Sunday, May 12, 2019

Bonus bird blogging

Some uncooperative birds are so spectacular that it's still worth sharing the crappy pictures I managed to get.

The feeder where the blue grosbeak in the top pictures was hanging out was on the far side of a fenced area, so even though I had an unobstructed view, it was too far away for even a 500mm lens to see clearly.

The other blue bird is an indigo bunting, and it was so far up in the trees that without binoculars or an enormous lens it was only a dark blue dot.

I'd never seen either of these species before. And those are some beautiful birds.

Sunday bird blogging

It was fun to be able to go to the park three days in a row to see the spring visitors, including several I'd never seen before.

Of course, it's the warblers that everyone gets excited about, and of course, I've never had a whole lot of luck finding and photographing warblers. They're tiny, and they move fast, and by the time they show up in late spring there are too many leaves for them to hide behind.

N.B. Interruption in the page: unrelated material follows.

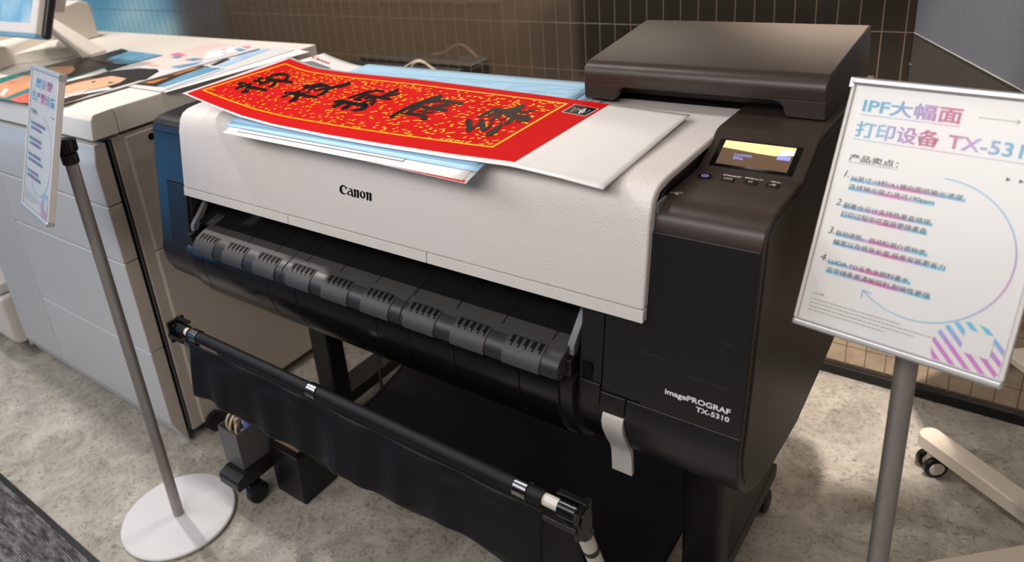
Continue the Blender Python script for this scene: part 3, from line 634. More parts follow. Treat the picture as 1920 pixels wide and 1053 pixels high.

But occasionally -- very occasionally -- patience pays off. On my way out of the park Wednesday, I went back to a small clearing away from the crowds. I'd seen a thrush running away there earlier and hoped to get a picture, so I sat on a log and just waited.

After maybe ten minutes, I saw a thrush in the shadows and stood up, and this little warbler landed on the bush next to me. On top of the bush! In plain view! I only got one picture before it flew off, to this branch. Which had No Leaves On It!

For me, that's winning the bird lottery. Ladies and gentlemen, may I present the Northern Parula!

Saturday, May 11, 2019

Saturday reflections

Windshields reflect winter trees in Hell's Kitchen in a photo from December.

Friday, May 10, 2019

Who's buried in Grant's Tomb, botanical version

I saw these bushes of gorgeous, purply-pink flowers in the Ramble in Central Park this week, and almost asked one of my fellow birders what they were.

Since my question would have gone something like Do you know what those beautiful flowers by the Azalea Pond are? I am happy to report that I managed to figure it out on my own.